You can move your money but not your mansion

Robyn Hall

September 25, 2012

He said wealthy individuals need to pay a fairer share, adding: “In this country, we tax work, effort and income too highly, and unearned wealth far too little. Now you can move your money off shore but you can’t move your mansion. That’s why we want a Mansion Tax. It’s simple, it’s fair, it’s unavoidable.”

By adding an extra levy to high value property Alexander said the burden of the next round of deficit reduction will be shared more fairly.

“Fair taxes in tough times” is the conference slogan and Alexander is promising to make sure the minority of wealthy who “don’t play by the rules” are tracked down and made to pay.

He reported that the government was on course to raise an additional £4bn by closing tax loopholes – on top of the £2bn raised last year.

He said: “We have made a good start in raising taxes on the wealthiest. High earners get less tax relief on their pension contributions. You can’t dodge stamp duty by putting your home in an offshore company.

“And so I can announce that we will build on that success and expand its remit to the wealthiest 500,000 people in the country, those with net wealth over a million pounds.

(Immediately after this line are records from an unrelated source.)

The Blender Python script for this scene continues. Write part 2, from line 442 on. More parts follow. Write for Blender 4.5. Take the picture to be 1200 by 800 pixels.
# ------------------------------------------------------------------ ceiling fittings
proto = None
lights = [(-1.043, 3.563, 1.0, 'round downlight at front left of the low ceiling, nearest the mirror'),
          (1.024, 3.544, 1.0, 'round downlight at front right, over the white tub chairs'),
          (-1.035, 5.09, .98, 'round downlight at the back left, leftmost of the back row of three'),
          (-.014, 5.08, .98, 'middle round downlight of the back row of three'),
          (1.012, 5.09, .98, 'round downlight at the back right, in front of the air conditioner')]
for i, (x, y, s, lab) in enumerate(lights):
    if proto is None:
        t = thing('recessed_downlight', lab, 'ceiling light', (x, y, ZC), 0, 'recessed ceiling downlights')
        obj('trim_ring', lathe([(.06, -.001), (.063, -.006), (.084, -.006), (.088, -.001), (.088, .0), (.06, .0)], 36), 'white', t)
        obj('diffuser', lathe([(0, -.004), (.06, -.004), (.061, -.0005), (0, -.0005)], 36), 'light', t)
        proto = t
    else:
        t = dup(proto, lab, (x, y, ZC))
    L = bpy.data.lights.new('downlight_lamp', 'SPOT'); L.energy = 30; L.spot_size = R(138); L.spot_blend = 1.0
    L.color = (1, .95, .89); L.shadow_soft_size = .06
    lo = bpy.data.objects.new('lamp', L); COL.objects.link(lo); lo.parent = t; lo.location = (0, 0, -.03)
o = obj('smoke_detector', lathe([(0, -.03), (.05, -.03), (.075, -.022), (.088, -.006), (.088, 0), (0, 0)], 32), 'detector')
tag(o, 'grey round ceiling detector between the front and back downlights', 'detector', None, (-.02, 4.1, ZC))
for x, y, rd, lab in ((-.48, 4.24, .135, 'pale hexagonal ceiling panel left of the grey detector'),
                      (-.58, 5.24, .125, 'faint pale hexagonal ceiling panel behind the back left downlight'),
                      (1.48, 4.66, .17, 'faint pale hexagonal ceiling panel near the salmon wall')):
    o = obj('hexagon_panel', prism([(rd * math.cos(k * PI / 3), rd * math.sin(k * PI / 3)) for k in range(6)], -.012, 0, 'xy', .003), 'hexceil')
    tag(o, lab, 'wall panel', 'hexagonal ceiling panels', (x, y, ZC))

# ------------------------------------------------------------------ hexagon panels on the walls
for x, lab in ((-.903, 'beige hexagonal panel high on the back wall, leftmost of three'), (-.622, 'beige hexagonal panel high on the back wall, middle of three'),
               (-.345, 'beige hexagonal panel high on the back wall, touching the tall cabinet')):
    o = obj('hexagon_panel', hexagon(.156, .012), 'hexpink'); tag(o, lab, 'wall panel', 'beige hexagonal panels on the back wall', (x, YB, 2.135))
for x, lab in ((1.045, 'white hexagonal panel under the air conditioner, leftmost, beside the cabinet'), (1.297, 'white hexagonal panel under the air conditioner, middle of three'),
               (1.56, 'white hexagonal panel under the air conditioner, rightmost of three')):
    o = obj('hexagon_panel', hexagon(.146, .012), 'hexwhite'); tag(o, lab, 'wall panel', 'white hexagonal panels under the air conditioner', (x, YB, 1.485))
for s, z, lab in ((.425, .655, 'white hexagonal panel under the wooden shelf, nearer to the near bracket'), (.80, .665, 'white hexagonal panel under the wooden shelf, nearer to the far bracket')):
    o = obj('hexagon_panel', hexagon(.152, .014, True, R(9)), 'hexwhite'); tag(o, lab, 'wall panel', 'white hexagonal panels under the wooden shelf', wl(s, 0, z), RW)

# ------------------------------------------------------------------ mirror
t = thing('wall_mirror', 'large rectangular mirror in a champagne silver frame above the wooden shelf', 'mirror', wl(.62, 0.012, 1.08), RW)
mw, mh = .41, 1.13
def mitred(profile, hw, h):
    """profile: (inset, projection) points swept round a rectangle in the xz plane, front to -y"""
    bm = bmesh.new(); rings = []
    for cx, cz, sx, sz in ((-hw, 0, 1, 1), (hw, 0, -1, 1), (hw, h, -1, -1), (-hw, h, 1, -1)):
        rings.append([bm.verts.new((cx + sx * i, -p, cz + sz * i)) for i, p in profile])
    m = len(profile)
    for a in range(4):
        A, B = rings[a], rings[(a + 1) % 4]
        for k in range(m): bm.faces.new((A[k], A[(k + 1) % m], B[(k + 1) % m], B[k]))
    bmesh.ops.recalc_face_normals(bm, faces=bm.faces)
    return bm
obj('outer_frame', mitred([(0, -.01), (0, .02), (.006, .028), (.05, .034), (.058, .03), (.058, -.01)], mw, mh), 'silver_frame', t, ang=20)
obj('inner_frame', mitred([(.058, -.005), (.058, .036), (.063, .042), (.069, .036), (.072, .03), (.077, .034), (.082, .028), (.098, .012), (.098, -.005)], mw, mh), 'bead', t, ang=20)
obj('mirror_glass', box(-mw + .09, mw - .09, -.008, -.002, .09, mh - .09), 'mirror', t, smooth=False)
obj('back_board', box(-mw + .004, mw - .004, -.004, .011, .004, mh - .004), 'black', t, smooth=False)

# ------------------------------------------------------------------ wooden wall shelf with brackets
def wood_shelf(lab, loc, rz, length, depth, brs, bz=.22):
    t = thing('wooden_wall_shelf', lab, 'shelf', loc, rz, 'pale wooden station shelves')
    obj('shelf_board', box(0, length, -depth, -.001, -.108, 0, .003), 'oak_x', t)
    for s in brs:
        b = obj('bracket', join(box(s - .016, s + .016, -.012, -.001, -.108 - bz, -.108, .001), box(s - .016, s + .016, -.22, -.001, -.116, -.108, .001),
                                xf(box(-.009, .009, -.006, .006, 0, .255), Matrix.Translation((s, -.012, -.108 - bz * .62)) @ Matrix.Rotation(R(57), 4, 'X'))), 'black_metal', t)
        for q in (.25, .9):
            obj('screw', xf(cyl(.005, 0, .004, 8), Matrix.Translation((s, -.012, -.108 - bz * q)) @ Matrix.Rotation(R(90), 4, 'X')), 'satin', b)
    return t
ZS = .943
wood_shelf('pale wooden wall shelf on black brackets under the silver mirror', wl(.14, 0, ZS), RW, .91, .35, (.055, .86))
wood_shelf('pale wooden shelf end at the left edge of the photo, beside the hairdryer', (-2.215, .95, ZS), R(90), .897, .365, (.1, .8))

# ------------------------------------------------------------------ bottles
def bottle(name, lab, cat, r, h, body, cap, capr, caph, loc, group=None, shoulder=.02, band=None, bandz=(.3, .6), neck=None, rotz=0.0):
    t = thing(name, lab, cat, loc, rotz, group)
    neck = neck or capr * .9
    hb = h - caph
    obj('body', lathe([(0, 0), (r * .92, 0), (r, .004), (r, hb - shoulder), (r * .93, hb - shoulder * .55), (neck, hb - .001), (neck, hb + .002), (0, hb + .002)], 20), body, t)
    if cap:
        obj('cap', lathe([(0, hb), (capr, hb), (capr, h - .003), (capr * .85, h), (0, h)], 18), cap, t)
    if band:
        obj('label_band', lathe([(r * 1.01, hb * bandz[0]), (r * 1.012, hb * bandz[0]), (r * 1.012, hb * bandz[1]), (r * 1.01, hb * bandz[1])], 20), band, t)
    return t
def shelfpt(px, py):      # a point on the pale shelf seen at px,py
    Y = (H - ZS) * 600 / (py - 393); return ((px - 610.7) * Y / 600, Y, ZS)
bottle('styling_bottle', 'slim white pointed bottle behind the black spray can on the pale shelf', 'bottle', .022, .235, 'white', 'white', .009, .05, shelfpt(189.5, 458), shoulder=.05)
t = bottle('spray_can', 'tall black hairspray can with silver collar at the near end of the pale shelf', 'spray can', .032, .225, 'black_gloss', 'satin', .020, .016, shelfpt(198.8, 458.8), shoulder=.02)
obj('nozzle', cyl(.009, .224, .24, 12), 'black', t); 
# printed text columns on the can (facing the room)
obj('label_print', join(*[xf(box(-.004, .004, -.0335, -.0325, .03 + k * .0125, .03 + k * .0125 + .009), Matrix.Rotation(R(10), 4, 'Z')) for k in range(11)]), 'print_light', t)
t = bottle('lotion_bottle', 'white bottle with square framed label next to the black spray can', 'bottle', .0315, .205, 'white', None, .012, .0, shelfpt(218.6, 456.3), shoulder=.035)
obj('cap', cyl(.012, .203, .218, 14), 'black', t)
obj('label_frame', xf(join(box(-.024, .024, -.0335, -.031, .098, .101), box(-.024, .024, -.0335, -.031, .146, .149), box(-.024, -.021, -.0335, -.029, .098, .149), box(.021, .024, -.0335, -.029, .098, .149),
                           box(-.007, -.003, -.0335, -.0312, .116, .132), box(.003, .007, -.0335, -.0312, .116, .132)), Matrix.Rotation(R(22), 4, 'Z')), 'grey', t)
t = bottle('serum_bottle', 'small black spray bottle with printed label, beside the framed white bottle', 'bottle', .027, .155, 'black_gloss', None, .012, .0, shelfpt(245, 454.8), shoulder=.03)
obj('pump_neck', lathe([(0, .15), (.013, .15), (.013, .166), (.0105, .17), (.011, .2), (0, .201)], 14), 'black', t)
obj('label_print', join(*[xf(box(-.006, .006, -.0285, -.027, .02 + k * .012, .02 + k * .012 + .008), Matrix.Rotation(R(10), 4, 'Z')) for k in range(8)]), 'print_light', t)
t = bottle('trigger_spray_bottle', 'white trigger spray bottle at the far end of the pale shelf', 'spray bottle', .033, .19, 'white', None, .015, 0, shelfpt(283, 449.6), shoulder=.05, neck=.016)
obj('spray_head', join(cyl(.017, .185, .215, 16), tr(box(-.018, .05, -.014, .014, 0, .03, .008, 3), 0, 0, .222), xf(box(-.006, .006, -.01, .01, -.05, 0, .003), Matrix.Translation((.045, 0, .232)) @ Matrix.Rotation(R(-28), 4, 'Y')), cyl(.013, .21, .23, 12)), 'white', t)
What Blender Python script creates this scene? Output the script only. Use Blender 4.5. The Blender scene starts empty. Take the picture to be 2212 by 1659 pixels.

He added: “The vast majority of taxpayers in this wealth bracket pay their fair share. We have this message to the small minority of wealthy people who don’t play by the rules: we are coming to get you and you will pay your fair share.”

Alexander denied targeting the richest 10% was a cap on aspiration, and said: “A mansion tax or some other wealth tax would be popular among voters. An extra levy on high value property would get more money from those who can afford it. It would ensure that the burden of the next round of deficit reduction is shared more fairly. We will continue to argue for it within government.”